Biggest Christmas scene ushers in yuletide season

HARLINGEN — Callisto Rodriguez was back yesterday, strolling the city’s biggest Christmas scene.

The night before, she joined a record crowd at the 31st Annual Lighting of the Arroyo.

“It gives me the Christmas spirit,” Rodriguez, who helps her father at his shop, said yesterday afternoon at McKelvey Park. “It’s pretty nice.”

The city’s biggest Christmas party drew as many as 4,000 residents Thursday night, according to Cassandra Cuellar, executive director of the Harlingen Convention & Visitors Bureau, which put on the show.

“The park was full from edge to edge,” she said. “Every vendor sold out of food. They’d never seen a crowd like that before there.”

The city will light up the display through the first week of January, Javier Mendez, the city’s parks director, said.

“It’s really a kickoff to the Christmas season,” Mendez said.

This year, eight main ornaments make up the city’s biggest Christmas display beaming with tens of thousands of lights along the city’s Hike and Bike trail.

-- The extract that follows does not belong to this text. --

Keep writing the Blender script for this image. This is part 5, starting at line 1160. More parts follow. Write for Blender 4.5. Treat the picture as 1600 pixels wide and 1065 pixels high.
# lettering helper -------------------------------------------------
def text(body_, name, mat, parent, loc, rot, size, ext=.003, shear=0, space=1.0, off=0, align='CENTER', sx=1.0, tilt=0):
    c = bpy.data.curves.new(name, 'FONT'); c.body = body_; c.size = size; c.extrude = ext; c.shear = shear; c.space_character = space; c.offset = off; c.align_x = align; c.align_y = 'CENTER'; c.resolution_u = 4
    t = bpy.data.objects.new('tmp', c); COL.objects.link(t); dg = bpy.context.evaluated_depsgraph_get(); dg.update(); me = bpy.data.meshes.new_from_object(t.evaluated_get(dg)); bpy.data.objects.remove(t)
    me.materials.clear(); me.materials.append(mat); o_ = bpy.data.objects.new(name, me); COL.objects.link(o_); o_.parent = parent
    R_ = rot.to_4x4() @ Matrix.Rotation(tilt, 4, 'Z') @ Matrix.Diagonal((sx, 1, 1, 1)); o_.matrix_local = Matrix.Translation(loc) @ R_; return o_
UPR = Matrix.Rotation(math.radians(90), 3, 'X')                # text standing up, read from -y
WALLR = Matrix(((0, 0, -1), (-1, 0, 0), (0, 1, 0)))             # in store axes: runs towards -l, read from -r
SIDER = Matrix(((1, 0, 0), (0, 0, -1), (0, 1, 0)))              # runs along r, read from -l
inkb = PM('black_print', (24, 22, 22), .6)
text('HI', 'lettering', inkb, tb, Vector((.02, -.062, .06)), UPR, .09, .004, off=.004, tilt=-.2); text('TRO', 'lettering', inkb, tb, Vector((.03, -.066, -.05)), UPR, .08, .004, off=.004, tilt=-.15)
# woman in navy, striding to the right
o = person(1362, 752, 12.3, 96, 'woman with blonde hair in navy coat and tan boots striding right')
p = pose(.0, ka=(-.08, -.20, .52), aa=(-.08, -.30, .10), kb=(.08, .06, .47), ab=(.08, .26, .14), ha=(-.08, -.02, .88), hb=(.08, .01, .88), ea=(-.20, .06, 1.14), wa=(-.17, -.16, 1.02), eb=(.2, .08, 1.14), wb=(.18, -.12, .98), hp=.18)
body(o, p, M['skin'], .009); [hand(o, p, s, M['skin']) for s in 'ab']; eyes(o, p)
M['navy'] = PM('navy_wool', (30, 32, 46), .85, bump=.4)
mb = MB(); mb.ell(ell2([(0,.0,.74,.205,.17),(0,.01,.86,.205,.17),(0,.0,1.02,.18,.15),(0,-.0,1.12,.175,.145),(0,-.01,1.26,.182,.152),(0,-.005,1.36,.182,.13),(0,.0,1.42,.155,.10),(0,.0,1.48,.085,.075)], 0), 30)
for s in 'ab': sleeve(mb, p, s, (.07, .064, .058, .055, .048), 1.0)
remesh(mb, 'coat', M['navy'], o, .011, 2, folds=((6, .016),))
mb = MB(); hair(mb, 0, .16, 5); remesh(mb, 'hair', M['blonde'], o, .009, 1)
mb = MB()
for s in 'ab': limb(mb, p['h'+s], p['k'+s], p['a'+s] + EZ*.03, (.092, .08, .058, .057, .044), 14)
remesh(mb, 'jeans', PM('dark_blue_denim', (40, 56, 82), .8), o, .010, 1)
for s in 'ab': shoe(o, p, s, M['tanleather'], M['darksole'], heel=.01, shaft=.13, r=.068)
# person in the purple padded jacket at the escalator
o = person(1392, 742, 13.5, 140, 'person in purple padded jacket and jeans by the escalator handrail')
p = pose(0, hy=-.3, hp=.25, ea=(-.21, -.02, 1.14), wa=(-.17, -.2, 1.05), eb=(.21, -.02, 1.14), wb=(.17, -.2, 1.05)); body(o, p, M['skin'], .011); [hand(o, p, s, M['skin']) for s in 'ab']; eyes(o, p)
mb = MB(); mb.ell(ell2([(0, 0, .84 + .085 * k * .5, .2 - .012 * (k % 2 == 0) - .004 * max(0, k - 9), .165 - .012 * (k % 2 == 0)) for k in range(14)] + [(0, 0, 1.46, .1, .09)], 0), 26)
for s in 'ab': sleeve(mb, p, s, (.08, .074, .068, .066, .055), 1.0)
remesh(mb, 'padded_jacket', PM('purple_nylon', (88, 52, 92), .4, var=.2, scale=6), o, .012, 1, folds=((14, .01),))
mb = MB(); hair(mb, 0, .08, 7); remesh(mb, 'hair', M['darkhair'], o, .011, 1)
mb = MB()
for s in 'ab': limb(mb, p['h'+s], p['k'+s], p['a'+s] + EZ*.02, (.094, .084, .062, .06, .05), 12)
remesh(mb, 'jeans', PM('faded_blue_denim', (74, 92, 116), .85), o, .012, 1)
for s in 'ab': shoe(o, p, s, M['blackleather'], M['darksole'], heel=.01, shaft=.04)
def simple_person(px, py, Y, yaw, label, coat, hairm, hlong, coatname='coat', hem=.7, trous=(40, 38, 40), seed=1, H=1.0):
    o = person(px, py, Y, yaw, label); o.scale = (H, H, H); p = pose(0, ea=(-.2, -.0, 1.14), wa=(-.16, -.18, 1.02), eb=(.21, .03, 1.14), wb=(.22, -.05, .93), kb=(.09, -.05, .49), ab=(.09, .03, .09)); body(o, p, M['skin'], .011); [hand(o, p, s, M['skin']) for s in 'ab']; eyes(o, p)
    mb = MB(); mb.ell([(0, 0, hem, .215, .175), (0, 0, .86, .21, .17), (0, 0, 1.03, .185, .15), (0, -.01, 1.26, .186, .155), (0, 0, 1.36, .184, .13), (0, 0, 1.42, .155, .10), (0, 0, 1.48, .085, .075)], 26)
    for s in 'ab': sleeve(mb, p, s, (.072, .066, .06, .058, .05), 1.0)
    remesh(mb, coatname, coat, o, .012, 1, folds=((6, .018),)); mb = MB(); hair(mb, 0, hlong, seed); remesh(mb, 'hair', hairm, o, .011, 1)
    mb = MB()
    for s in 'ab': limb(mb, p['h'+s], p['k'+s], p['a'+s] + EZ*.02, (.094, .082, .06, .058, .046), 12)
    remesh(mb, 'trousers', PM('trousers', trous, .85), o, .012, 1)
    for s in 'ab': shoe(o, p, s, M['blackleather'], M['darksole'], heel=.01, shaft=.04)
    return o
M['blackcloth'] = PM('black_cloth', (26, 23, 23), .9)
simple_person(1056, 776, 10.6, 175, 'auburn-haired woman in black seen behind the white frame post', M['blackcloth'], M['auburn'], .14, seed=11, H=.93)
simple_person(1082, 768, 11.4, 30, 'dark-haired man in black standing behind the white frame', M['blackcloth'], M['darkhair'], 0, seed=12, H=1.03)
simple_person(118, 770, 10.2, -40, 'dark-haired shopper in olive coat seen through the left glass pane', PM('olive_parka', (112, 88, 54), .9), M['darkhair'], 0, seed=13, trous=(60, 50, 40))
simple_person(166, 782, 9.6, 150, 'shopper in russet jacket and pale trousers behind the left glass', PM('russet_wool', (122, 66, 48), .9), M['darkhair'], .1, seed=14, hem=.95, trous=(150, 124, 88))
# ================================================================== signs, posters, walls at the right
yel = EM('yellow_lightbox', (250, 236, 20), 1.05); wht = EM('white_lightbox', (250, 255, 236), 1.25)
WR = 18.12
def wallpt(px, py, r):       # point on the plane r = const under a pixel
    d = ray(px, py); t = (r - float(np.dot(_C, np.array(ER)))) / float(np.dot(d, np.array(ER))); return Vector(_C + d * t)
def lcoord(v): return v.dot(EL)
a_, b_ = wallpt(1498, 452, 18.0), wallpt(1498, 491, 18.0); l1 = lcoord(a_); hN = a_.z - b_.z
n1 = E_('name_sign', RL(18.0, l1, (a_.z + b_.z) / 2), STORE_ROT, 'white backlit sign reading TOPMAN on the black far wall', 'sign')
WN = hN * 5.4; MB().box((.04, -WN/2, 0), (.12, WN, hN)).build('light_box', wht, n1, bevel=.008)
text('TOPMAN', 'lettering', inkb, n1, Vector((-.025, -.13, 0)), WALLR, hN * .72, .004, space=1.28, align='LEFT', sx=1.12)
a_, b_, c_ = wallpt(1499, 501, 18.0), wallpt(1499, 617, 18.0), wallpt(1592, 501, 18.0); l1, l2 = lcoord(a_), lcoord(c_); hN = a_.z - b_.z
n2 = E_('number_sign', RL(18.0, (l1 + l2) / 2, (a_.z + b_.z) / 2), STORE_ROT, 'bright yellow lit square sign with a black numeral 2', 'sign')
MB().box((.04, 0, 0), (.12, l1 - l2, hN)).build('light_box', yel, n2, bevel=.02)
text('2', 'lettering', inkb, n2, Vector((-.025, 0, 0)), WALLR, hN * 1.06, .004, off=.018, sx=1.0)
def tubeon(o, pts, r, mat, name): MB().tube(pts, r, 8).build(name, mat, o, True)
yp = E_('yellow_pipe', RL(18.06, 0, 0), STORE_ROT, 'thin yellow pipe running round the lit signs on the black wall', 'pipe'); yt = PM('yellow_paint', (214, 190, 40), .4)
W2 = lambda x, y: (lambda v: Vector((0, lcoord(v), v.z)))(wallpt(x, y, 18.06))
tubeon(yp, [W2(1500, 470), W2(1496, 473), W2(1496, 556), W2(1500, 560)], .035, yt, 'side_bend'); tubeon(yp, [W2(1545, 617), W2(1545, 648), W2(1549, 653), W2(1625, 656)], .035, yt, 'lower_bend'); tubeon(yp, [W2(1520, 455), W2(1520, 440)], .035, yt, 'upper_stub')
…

“We lit up everything — the trees, the light poles, the pavilion,” Mendez said.

Mendez said the city added three ornaments with a total price tag of $6,500 this year.

First, an archway proclaiming “Merry Christmas” stands between two giant candy canes.

Inside the display, a new snowman keeps warm by a campfire while Santa Claus waves to visitors.

Last year, the city dipped into a $25,000 yuletide budget to buy the rest of the ornaments that make up the display, Mendez said.

For more than two weeks, he said, 12 members of the parks department worked to set up the display.

“We buy these already made,” Mendez said. “They come in pieces. The crew assembles them and attaches light bulbs to the wiring harness.”

By the time the city lit up the display, the crew had put in about 1,080 man hours, earning a total of about $17,000, Mendez said.

The display’s biggest ornament shows Santa Claus waving his arm across a 20-foot span.

On a hill, the display spells out Merry Christmas across 25 feet.

“We want kids to have a very memorable experience,” Mendez said. “We try to make it a memorable event for the kids and parents, so they can talk about it for years.”

Just The Facts

4,000 – estimated crowd size at the lighting

Tens of thousands of lights were used to light up the hike and bike trail.